Your instructions: Print exactly the lines from the first one down to the line that contains "tag(bn2, 'small distant", both included, and skip the pictures.

Records from a data source:
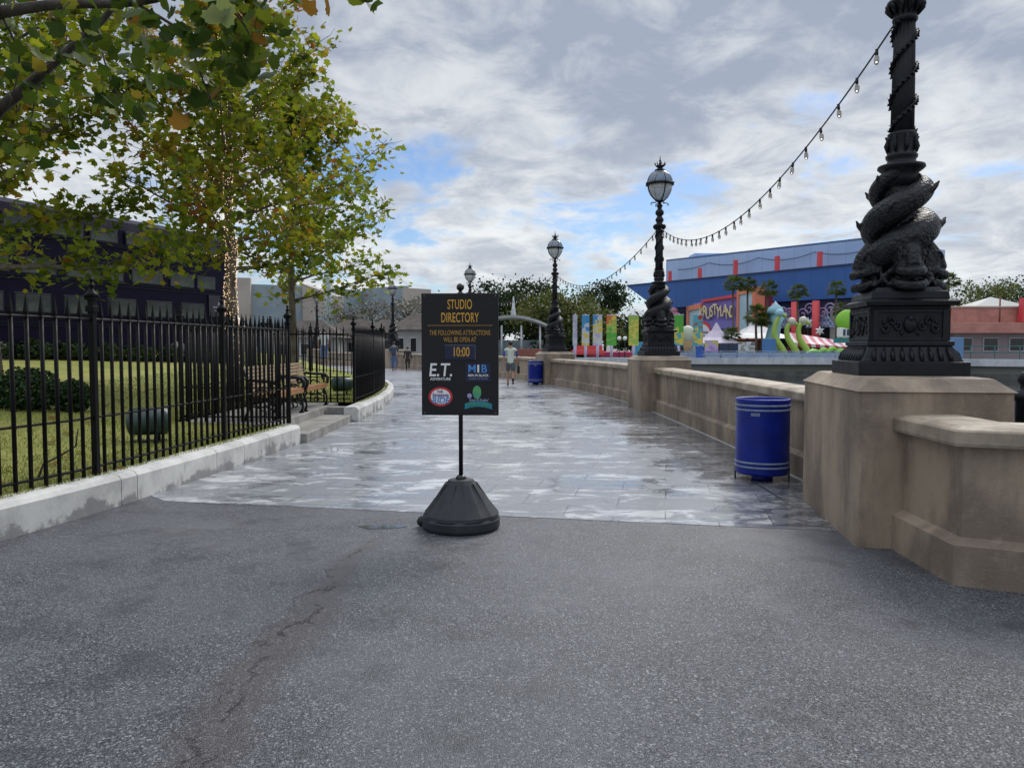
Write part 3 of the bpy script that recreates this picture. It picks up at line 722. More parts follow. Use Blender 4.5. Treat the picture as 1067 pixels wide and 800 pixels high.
for o, y, l in zip(bs_, (13.45, 15.3), ('wood and black iron bench on the landing, partly behind the near fence', 'wood and black iron bench farther along the landing, beside the far railing')):
    o.location = (-3.92, y, .30); tag(o, l, 'bench', 'benches on the landing'); o.rotation_euler.z = 0

# ================================================================== BINS
def make_bin():
    r = empty('litter_bin')
    mb = MB(); mb.lathe([(.0, .075), (.285, .075), (.298, .09), (.300, .11), (.300, .90), (.308, .915), (.308, .935), (.295, .94), (.285, .925), (.283, .80), (.27, .40), (.0, .40)], n=48)
    mb.build('drum', blue_paint, r)
    for z in (.868, .815, .215, .165): MB().lathe([(.3005, z-.012), (.3085, z-.009), (.3085, z+.009), (.3005, z+.012)], n=48).build('band', silver, r)
    lg = MB().box((0, 0, .075), (.018, .035, .15), bev=.003).mesh('leg', iron)
    for q in range(3):
        a = (q*PI/2)-R(18); link('leg', lg, r, (.296*math.cos(a), .296*math.sin(a), 0), a)
    MB().lathe([(.0, .004), (.12, .004), (.125, .012), (.11, .078), (.0, .08)], n=24).build('foot', blue_paint, r)
    MB().box((-.165, -.256, .77), (.10, .004, .035), rz=-R(33)).build('nameplate', silver, r)
    return r
bn = make_bin(); bn.location = (2.90, 8.85, .004); bn2 = copy_tree(bn); bn2.location = (.93, 30.4, .004); bn2.rotation_euler.z = .5
tag(bn, 'royal blue drum litter bin against the wall, close on the right', 'litter bin', 'blue drum bins')
tag(bn2, 'small distant blue litter bin by the third pillar', 'litter bin', 'blue drum bins')

# ================================================================== DIRECTORY SIGN
sg = empty('directory_sign', (-.435, 6.5, 0)); sg.rotation_euler.z = R(-3)
mb = MB()
def flute(i, k): return (1.0 if k < 5 or k > 8 else (.965 if i % 6 in (0, 1) else 1.0))
mb.lathe([(.30, .004), (.325, .01), (.332, .03), (.332, .085), (.322, .098), (.328, .104), (.322, .13), (.270, .195), (.145, .36), (.112, .402), (.105, .412), (.055, .418)], n=48, mod=flute, smooth=False)
for q in range(8):
    a = q*PI/4 + R(22.5) - R(90); ca, sa = math.cos(a), math.sin(a); M = Matrix.Rotation(a+PI/2, 4, 'Z')
    mb.add([(-.035, -.318, .118), (.035, -.318, .118), (.028, -.135, .385), (-.028, -.135, .385), (-.030, -.262, .145), (.030, -.262, .145), (.02, -.10, .385), (-.02, -.10, .385)],
           [(0, 1, 2, 3), (0, 4, 5, 1), (1, 5, 6, 2), (2, 6, 7, 3), (3, 7, 4, 0)], 0, False, M)
mb.build('base', black_plastic, sg)
wh = MB(); wh.tube([(-.335, -.03, .05), (-.335, .03, .05)], .042, 16); wh.tube([(-.335, -.034, .05), (-.335, .034, .05)], .012, 10)
wh.build('wheel', black_plastic, sg)
mb = MB(); mb.tube([(0, 0, .40), (0, 0, 1.98)], .019, 14); mb.lathe([(.045, .41), (.045, .43), (.026, .45)], n=20); mb.build('pole', pole_black, sg)
mb = MB(); mb.lathe([(.02, 1.96), (.034, 1.97), (.034, 1.985), (.016, 2.0), (.014, 2.012)], n=20); mb.ell((0, 0, 2.04), (.033, .033, .033), 16); mb.build('finial', pole_black, sg)
ZC = 1.475; HW, HH = .325, .512
pn = MB().box((0, -.035, ZC), (2*HW, .026, 2*HH), bev=.004).build('panel', sign_black, sg)
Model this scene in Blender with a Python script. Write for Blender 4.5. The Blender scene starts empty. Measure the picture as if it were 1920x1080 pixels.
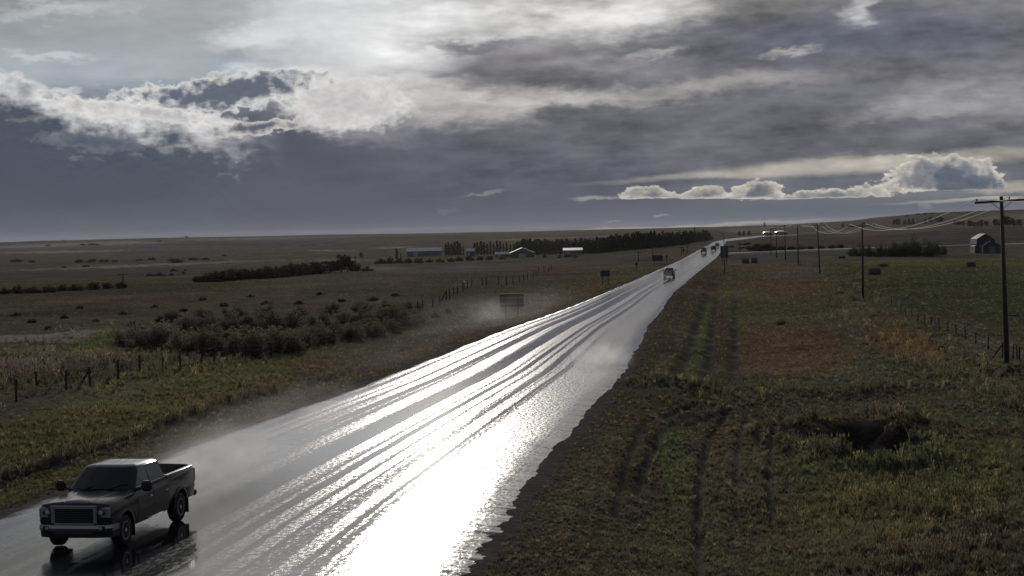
import bpy, bmesh, math, random
import numpy as np
from mathutils import Vector, Matrix
rnd = random.Random(7); rng = np.random.default_rng(11)
SC = bpy.context.scene; COL = SC.collection

# ------------------------------------------------------------------ camera
F = 3350.0                     # focal length in pixels of a 1920 wide picture
HC = 8.0                       # camera height
ROLL = math.radians(1.35)
PITCH = math.atan((540-436)/F)
cam_d = bpy.data.cameras.new('camera'); cam = bpy.data.objects.new('camera', cam_d); COL.objects.link(cam)
cam_d.sensor_width = 36; cam_d.lens = 36*F/1920; cam_d.clip_start = 0.5; cam_d.clip_end = 60000
_f = Vector((0, math.cos(PITCH), -math.sin(PITCH))); _u = Vector((0, math.sin(PITCH), math.cos(PITCH))); _r = Vector((1, 0, 0))
# picture content is turned counter-clockwise by ROLL: the camera itself is turned clockwise
_r2 = _r*math.cos(ROLL) - _u*math.sin(ROLL); _u2 = _u*math.cos(ROLL) + _r*math.sin(ROLL)
M = Matrix((( _r2.x, _u2.x, -_f.x, 0), (_r2.y, _u2.y, -_f.y, 0), (_r2.z, _u2.z, -_f.z, HC), (0, 0, 0, 1)))
cam.matrix_world = M
SC.camera = cam

def ray(px, py):
    px = np.asarray(px, float); py = np.asarray(py, float)
    a = (px-960)/F; b = (540-py)/F
    r2 = np.array(_r2); u2 = np.array(_u2); f = np.array(_f)
    d = f + a[..., None]*r2 + b[..., None]*u2
    return d
def to_px(x, y, z):
    x = np.asarray(x, float); y = np.asarray(y, float); z = np.asarray(z, float)-HC
    r2 = np.array(_r2); u2 = np.array(_u2); f = np.array(_f)
    dz = x*f[0]+y*f[1]+z*f[2]; dz = np.where(dz < 1, 1, dz)
    return 960+F*(x*r2[0]+y*r2[1]+z*r2[2])/dz, 540-F*(x*u2[0]+y*u2[1]+z*u2[2])/dz
def azel(px, py):
    d = ray(px, py)
    return math.degrees(math.atan2(d[0], d[1])), math.degrees(math.atan2(d[2], math.hypot(d[0], d[1])))

# ------------------------------------------------------------------ sun, exposure
SUN_AZ = math.radians(-2.3); SUN_EL = math.radians(14.0)
sd = bpy.data.lights.new('sun', 'SUN'); sd.energy = 2.0; sd.angle = math.radians(0.6); sd.color = (1.0, .93, .84)
so = bpy.data.objects.new('sun', sd); COL.objects.link(so)
sdir = Vector((math.sin(SUN_AZ)*math.cos(SUN_EL), math.cos(SUN_AZ)*math.cos(SUN_EL), math.sin(SUN_EL)))
so.rotation_euler = sdir.to_track_quat('Z', 'Y').to_euler()
SC.view_settings.view_transform = 'Standard'; SC.view_settings.look = 'None'
SC.view_settings.exposure = 0.0; SC.view_settings.gamma = 1.0; SC.view_settings.use_curve_mapping = False
SC.render.engine = 'CYCLES'
SC.cycles.use_denoising = True
SC.cycles.max_bounces = 6; SC.cycles.diffuse_bounces = 2; SC.cycles.glossy_bounces = 3
SC.cycles.transmission_bounces = 3; SC.cycles.volume_bounces = 1; SC.cycles.transparent_max_bounces = 8
SC.cycles.sample_clamp_indirect = 4

# ------------------------------------------------------------------ node expressions
def lin(c):
    c = c/255.0
    return c/12.92 if c <= .04045 else ((c+.055)/1.055)**2.4
def L3(*c): return tuple(lin(v) for v in c)
class X:
    """a float or vector socket with arithmetic"""
    def __init__(s, g, o): s.g = g; s.o = o
    def m(s, op, *a):
        n = s.g.nt.nodes.new('ShaderNodeMath'); n.operation = op
        for i, v in enumerate((s,)+a): s.g.put(v, n.inputs[i])
        return X(s.g, n.outputs[0])
    def __add__(s, o): return s.m('ADD', o)
    def __radd__(s, o): return s.m('ADD', o)
    def __sub__(s, o): return s.m('SUBTRACT', o)
    def __rsub__(s, o): return (s*-1.0).m('ADD', o)
    def __mul__(s, o): return s.m('MULTIPLY', o)
    def __rmul__(s, o): return s.m('MULTIPLY', o)
    def __truediv__(s, o): return s.m('DIVIDE', o)
    def abs(s): return s.m('ABSOLUTE')
    def pow(s, p): return s.m('POWER', p)
    def max(s, p): return s.m('MAXIMUM', p)
    def min(s, p): return s.m('MINIMUM', p)
class G_:
    """small builder for node trees"""
    def __init__(s, nt): s.nt = nt
    def put(s, v, i):
        if isinstance(v, X): s.nt.links.new(v.o, i)
        elif hasattr(v, 'is_output'): s.nt.links.new(v, i)
        else:
            try: i.default_value = v
            except Exception: i.default_value = (*v, 1.0) if len(v) == 3 else v
    def n(s, t, ins={}, out=0, **kw):
        n = s.nt.nodes.new(t)
        for k, v in kw.items(): setattr(n, k, v)
        for k, v in ins.items(): s.put(v, n.inputs[k])
        return X(s, n.outputs[out])
    def smooth(s, a, b, x): return s.n('ShaderNodeMapRange', {0: x, 1: a, 2: b, 3: 0.0, 4: 1.0}, interpolation_type='SMOOTHSTEP')
    def lerp(s, a, b, t):
        return s.n('ShaderNodeMix', {'Factor': t, 2: a, 3: b}, out=0, data_type='FLOAT')
    def mixc(s, a, b, t, blend='MIX'):
        n = s.nt.nodes.new('ShaderNodeMix'); n.data_type = 'RGBA'; n.blend_type = blend
        s.put(t, n.inputs[0]); s.put(a, n.inputs[6]); s.put(b, n.inputs[7])
        return X(s, n.outputs[2])
    def comb(s, x, y, z=0.0): return s.n('ShaderNodeCombineXYZ', {0: x, 1: y, 2: z})
    def noise(s, v, scale, detail=4.0, rough=.5, out=0, dist=0.0, kind='FBM'):
        return s.n('ShaderNodeTexNoise', {'Vector': v, 'Scale': scale, 'Detail': detail, 'Roughness': rough, 'Distortion': dist}, out=out, noise_type=kind)
    def vm(s, op, a, b=None, out=0):
        n = s.nt.nodes.new('ShaderNodeVectorMath'); n.operation = op
        s.put(a, n.inputs[0])
        if b is not None: s.put(b, n.inputs[3] if op == 'SCALE' else n.inputs[1])
        return X(s, n.outputs[out])
    def sep(s, v):
        n = s.nt.nodes.new('ShaderNodeSeparateXYZ'); s.put(v, n.inputs[0])
        return [X(s, n.outputs[i]) for i in range(3)]

# ------------------------------------------------------------------ sky
def build_world():
    w = bpy.data.worlds.new('World'); SC.world = w; w.use_nodes = True
    nt = w.node_tree; nt.nodes.clear(); g = G_(nt)
    sky = nt.nodes.new('ShaderNodeTexSky'); sky.sky_type = 'NISHITA'; sky.sun_disc = False
    sky.sun_elevation = SUN_EL; sky.sun_rotation = SUN_AZ; sky.altitude = 650; sky.air_density = 1.0; sky.dust_density = .3
    bg1 = nt.nodes.new('ShaderNodeBackground'); bg1.inputs[1].default_value = .05
    nt.links.new(sky.outputs[0], bg1.inputs[0])
    tc = g.n('ShaderNodeTexCoord', out=0)
    dx, dy, dz = g.sep(tc)
    az = dx.m('ARCTAN2', dy)*57.2958
    el = dz.m('ARCSINE')*57.2958
    P = g.comb(az, el)
    # billowing: push the coordinates about with layered noise, flatter than wide
    Ps = g.comb(az, el*2.6)
    w1 = g.noise(Ps, .55, 7.0, .58, out=1)
    w2 = g.noise(g.comb(az+31.7, el*2.2), 1.7, 6.0, .6, out=1)
    wv = g.vm('SUBTRACT', w1, (.5, .5, .5)); wv2 = g.vm('SUBTRACT', w2, (.5, .5, .5))
    Pw = g.vm('ADD', P, g.vm('MULTIPLY', wv, (3.0, 1.25, 0)))
    Pw = g.vm('ADD', Pw, g.vm('MULTIPLY', wv2, (.9, .55, 0)))
    Pf = g.vm('ADD', P, g.vm('MULTIPLY', wv2, (.55, .42, 0)))       # fine: for crisp heaped clouds
    Pl = g.vm('ADD', P, g.vm('MULTIPLY', wv, (.8, .35, 0)))         # light
    fld = {'w': Pw, 'f': Pf, 'l': Pl}
    def stroke(x, y, rx, ry, ang, soft, k):
        u, v = azel(x, y)
        mp = nt.nodes.new('ShaderNodeMapping'); mp.vector_type = 'TEXTURE'
        nt.links.new(fld[k].o, mp.inputs[0])
        mp.inputs[1].default_value = (u, v, 0); mp.inputs[2].default_value = (0, 0, math.radians(ang))
        mp.inputs[3].default_value = (rx/58.5, ry/58.5, 1)
        ln = g.vm('LENGTH', mp.outputs[0], out=1)
        return g.smooth(1.0, 1.0-soft, ln) if soft < 1 else g.smooth(1.0, 1.0-soft, ln)
    col = g.mixc(L3(104, 105, 112), L3(96, 99, 108), g.smooth(0, 8, el))
    for s in SKY:
        x, y, rx, ry, ang, soft, amt, k, c = s
        cc = L3(*c) if isinstance(c, tuple) else (c, c*.975, c*.94)
        col = g.mixc(col, cc, stroke(x, y, rx, ry, ang, soft, k)*amt)
    # streaky mid detail
    n1 = g.noise(g.comb(az*.30-el*.12, el*1.15), 1.0, 8.0, .54)
    n2 = g.noise(g.comb(az*.9+el*.25, el*2.6+9.0), 1.2, 6.0, .55)
    top = g.smooth(.2, 2.2, el)
    amp = g.smooth(-7.0, 2.0, az)*.72+.28
    det = (n1-.5)*1.75*top*amp + (n2-.5)*.85*top*amp + 1.0
    col = g.vm('SCALE', col, det.max(.45).min(1.9))
    # heaped clouds: bright rim towards the sun, grey body; the field is in photo pixels (58.5 to a degree)
    bil = g.noise(g.comb(az*.9, el*1.8), 1.2, 6.0, .5)
    bil2 = g.noise(g.comb(az+3.0, el*1.3+7.0), 2.8, 6.0, .52)
    bil3 = g.noise(g.comb(az+3.0, (el+.09)*1.3+7.0), 2.8, 4.0, .52)
    relief = (bil2-bil3)*g.smooth(.5, -.2, (bil3-.5).abs())*1.2
    storm = g.mixc(L3(77, 84, 97), L3(97, 97, 106), g.smooth(-13.0, -1.0, az))
    storm = g.mixc(storm, L3(100, 103, 113), g.smooth(1.6, .1, el)*.5)
    storm = g.vm('SCALE', storm, 1.0+(n1-.5)*.22+(bil-.5)*.12)
    def mass(ells, namp, n, rim, body, w_rim, w_body, edge, flat=None, fade=None):
        nonlocal col
        f = None
        for (x, y, rx, ry, ang) in ells:
            u, v = azel(x, y)
            mp = nt.nodes.new('ShaderNodeMapping'); mp.vector_type = 'TEXTURE'
            nt.links.new(Pf.o, mp.inputs[0])
            mp.inputs[1].default_value = (u, v, 0); mp.inputs[2].default_value = (0, 0, math.radians(ang))
            mp.inputs[3].default_value = (rx/58.5, ry/58.5, 1)
            q = (1.0-g.vm('LENGTH', mp.outputs[0], out=1))*float(ry)
            f = q if f is None else f.max(q)
        f = f + (n-.5)*namp
        if flat is not None:
            u, v = azel(ells[0][0], flat)
            f = f.min((el-v)*58.5*3.0+(bil2-.5)*16.0)
        if body is None: body = storm
        r = f + (bil2-.5)*w_body*.9 + (bil-.5)*w_body*.8
        c = g.mixc(rim, body, g.smooth(w_rim*.3, w_body, r))
        c = g.vm('SCALE', c, 1.0+relief*g.smooth(w_body*2.5, 0.0, r)*(2.4 if flat else 1.0))
        a_ = g.smooth(0.0, edge, f)
        if fade: a_ = a_*g.smooth(azel(fade[1], 200)[0], azel(fade[0], 200)[0], az)
        col = g.mixc(col, c, a_)
        return f
    for m_ in MASS:
        fq = mass(m_[0], m_[1], bil2 if m_[2] else bil, L3(*m_[3]), m_[4] and L3(*m_[4]), *m_[5:])
        if m_ is MASS[0]: fm = fq
    bg2 = nt.nodes.new('ShaderNodeBackground'); nt.links.new(col.o, bg2.inputs[0])
    # clear sky: upper left of the view and gaps higher up
    clear = stroke(170, 75, 330, 110, 2, .45, 'w').max(stroke(430, 75, 150, 40, 0, .6, 'w'))
    clear = clear*(1.0-g.smooth(2.0, 14.0, fm))*.16
    high = g.smooth(.42, .62, g.noise(g.comb(az*.05, el*.08), 1.0, 5.0, .55))*g.smooth(14, 30, el)*.7
    wisp = g.smooth(.47, .68, g.noise(g.comb(az*.35, el*.9), 1.0, 7.0, .6))*.75
    cl = clear*(1.0-wisp)
    fac = 1.0-cl.max(high)
    mix = nt.nodes.new('ShaderNodeMixShader')
    g.put(fac, mix.inputs[0]); nt.links.new(bg1.outputs[0], mix.inputs[1]); nt.links.new(bg2.outputs[0], mix.inputs[2])
    out = nt.nodes.new('ShaderNodeOutputWorld'); nt.links.new(mix.outputs[0], out.inputs[0])
    w.cycles.sampling_method = 'MANUAL'; w.cycles.sample_map_resolution = 1024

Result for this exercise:
Write part 3 of the bpy script that recreates this picture. It picks up at line 722. More parts follow. Use Blender 4.5. Treat the picture as 1067 pixels wide and 800 pixels high.
for o, y, l in zip(bs_, (13.45, 15.3), ('wood and black iron bench on the landing, partly behind the near fence', 'wood and black iron bench farther along the landing, beside the far railing')):
    o.location = (-3.92, y, .30); tag(o, l, 'bench', 'benches on the landing'); o.rotation_euler.z = 0

# ================================================================== BINS
def make_bin():
    r = empty('litter_bin')
    mb = MB(); mb.lathe([(.0, .075), (.285, .075), (.298, .09), (.300, .11), (.300, .90), (.308, .915), (.308, .935), (.295, .94), (.285, .925), (.283, .80), (.27, .40), (.0, .40)], n=48)
    mb.build('drum', blue_paint, r)
    for z in (.868, .815, .215, .165): MB().lathe([(.3005, z-.012), (.3085, z-.009), (.3085, z+.009), (.3005, z+.012)], n=48).build('band', silver, r)
    lg = MB().box((0, 0, .075), (.018, .035, .15), bev=.003).mesh('leg', iron)
    for q in range(3):
        a = (q*PI/2)-R(18); link('leg', lg, r, (.296*math.cos(a), .296*math.sin(a), 0), a)
    MB().lathe([(.0, .004), (.12, .004), (.125, .012), (.11, .078), (.0, .08)], n=24).build('foot', blue_paint, r)
    MB().box((-.165, -.256, .77), (.10, .004, .035), rz=-R(33)).build('nameplate', silver, r)
    return r
bn = make_bin(); bn.location = (2.90, 8.85, .004); bn2 = copy_tree(bn); bn2.location = (.93, 30.4, .004); bn2.rotation_euler.z = .5
tag(bn, 'royal blue drum litter bin against the wall, close on the right', 'litter bin', 'blue drum bins')
tag(bn2, 'small distant blue litter bin by the third pillar', 'litter bin', 'blue drum bins')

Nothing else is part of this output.